How many of you out there foresaw that a 700 page book on wealth inequality written by a French economist would become the runaway bestseller of 2014? Why that is about as likely as the most accomplished, non-incumbent, well funded Establishment candidate finding herself in a real dogfight with a “fringe” candidate from Vermont who refuses corporate and SuperPAC campaign contributions. Thomas Piketty, the author of Capital in the Twenty-First Century has written a piece assessing the success of the Sanders’ movement and its prospects for ending the Age of Reagan.
Piketty does see pitfalls for the Sanders’ grassroots movement.
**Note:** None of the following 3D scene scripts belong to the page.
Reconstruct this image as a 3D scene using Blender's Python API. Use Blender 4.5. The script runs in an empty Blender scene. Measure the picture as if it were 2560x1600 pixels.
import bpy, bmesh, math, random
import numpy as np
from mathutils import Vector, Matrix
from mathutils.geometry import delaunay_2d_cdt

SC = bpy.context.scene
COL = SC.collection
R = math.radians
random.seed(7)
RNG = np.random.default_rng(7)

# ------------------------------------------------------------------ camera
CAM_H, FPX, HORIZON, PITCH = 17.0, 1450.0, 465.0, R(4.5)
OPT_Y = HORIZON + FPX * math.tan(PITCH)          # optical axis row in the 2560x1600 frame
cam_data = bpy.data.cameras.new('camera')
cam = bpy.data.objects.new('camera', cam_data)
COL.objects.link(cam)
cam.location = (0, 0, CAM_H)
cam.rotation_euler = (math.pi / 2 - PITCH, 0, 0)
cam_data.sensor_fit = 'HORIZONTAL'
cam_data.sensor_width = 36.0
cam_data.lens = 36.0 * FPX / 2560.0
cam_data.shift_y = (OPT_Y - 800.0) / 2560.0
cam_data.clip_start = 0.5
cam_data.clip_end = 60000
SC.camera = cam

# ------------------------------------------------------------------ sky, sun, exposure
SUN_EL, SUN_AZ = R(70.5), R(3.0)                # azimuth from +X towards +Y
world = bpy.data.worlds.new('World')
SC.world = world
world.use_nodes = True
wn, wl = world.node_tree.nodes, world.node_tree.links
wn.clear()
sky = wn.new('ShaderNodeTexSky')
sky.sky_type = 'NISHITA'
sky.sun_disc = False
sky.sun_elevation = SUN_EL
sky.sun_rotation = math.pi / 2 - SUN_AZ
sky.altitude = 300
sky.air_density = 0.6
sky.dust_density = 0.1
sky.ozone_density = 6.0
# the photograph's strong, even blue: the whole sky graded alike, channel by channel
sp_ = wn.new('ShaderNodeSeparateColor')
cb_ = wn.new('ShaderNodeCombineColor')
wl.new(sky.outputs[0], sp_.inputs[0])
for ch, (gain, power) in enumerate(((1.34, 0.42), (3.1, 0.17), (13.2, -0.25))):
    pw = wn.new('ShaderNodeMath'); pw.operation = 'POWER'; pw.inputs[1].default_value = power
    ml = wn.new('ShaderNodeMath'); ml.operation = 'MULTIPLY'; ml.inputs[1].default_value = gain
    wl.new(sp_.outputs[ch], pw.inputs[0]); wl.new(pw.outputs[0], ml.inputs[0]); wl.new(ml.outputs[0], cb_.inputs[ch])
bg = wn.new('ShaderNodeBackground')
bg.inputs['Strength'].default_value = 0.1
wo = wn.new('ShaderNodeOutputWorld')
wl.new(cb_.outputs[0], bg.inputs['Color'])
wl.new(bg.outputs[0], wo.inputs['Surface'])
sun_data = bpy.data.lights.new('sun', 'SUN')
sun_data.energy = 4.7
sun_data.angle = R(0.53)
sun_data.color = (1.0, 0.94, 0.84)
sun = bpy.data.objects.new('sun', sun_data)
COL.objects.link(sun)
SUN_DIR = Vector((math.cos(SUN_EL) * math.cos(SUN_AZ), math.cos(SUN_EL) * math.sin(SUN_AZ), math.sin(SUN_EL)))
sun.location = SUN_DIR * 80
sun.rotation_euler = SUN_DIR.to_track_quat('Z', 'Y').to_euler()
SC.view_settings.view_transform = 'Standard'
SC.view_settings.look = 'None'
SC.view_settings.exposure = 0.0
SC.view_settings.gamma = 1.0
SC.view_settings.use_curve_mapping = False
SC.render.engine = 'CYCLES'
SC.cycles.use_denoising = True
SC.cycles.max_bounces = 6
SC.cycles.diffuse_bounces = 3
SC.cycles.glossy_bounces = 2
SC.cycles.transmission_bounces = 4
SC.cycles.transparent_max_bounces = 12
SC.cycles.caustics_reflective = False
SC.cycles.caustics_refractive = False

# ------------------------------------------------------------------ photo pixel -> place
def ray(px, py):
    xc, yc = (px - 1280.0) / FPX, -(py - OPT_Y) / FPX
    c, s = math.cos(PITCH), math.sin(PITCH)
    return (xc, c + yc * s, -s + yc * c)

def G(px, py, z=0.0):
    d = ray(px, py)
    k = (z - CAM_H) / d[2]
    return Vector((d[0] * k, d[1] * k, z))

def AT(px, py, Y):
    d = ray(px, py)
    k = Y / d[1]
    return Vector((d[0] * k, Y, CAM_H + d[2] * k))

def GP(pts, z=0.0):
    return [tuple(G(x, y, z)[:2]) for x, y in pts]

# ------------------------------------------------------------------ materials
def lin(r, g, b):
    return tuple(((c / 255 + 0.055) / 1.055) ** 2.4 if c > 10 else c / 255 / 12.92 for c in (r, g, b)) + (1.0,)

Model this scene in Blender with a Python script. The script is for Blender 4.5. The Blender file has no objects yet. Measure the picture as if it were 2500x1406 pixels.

The Democratic party is unified behind the Clintons and the overwhelming majority of the corporate owned media disapproves of the Sanders’ policy prescriptions, but according to Piketty, the writing is on the wall for the end of the Reagan era.
Piketty begins with a short history of the postwar ear when the New Deal coalition reigned supreme. It was an era of fiscal progressiveness with a top marginal rate of 91% on income and a high estate tax with reduced the concentration of capital. The effects of these policies was to vastly curtail economic inequality. Paul Krugman, in his The Conscience of a Liberal, includes other factors such as high levels of unionization in creating the “Great Compression" of income. The postwar “golden era” was the exception not the rule to American history. The greatest middle class society the world had ever seen was not without its detractors. The rich struck back by organizing. Think the Powell Memo. The Vietnam war protests, the civil rights’ movement, women’s rights’, gay rights’, and other movements undermined traditional white male authority, and they mobilized to end the era of the New Deal.
Piketty writes:
All this change sparked a muscular opposition, particularly among the financial elites and the reactionary fringe of the white electorate. Humiliated in Vietnam, 1970s America was further concerned that the losers of the second world war (Germany and Japan in the lead) were catching up at top speed. The US also suffered from the oil crisis, inflation and under-indexation of tax schedules. Surfing the waves of all these frustrations, Reagan was elected in 1980 on a program aiming to restore a mythical capitalism said to have existed in the past.
The culmination of this new program was the tax reform of 1986, which ended half a century of a progressive tax system and lowered the rate applicable to the highest incomes to 28%.
Democrats never truly challenged this choice in the Clinton (1992-2000) and Obama (2008-2016) years, which stabilized the taxation rate at around 40% (two times lower than the average level for the period 1930 to 1980). This triggered an explosion of inequality coupled with incredibly high salaries for those who could get them, as well as a stagnation of revenues for most of America – all of which was accompanied by low growth (at a level still somewhat higher than Europe, mind you, as the old world was mired in other problems). (Emphasis mine.)
Piketty states that the United States is entering into another era of progressive policies, and the success of the Sanders’ movement illustrates the massive discontent with the neoliberal agenda which has produced increasing economic inequality and a precarious middle class. The whole article is worth a read. It is interesting to see the viewpoint of a foreign observer on our political culture. His viewpoint on Hillary Clinton as an “heiress of the Reagan-Clinton-Obama political regime” should give partisans a pause.
I’ll end this piece with an observation. I wish it was original, but it actually comes from a book from over twenty years ago. Stephen Skowronek, a political scientist, wrote a book entitled, The Politics Presidents Make: Leadership from John Adams to Bill Clinton. In this book, Professor Skowronek asserts that “great” Presidents destroy the previous political regime and create a new one. Thomas Jefferson destroyed the world of the Federalists. Andrew Jackson destroyed the disinterested patrician culture of the Virginia Dynasty. Abraham Lincoln destroyed the “Slave Power.” Franklin Roosevelt destroyed the symbiotic partnership between corporations and the GOP. Reagan destroyed the era of New Deal liberalism. In his revised edition, there is an interesting comparison between weak opponents of the dominant political culture. Think Andrew Johnson, Richard Nixon, and Bill Clinton. Something to ponder as you cast your votes to end the Age of Reagan.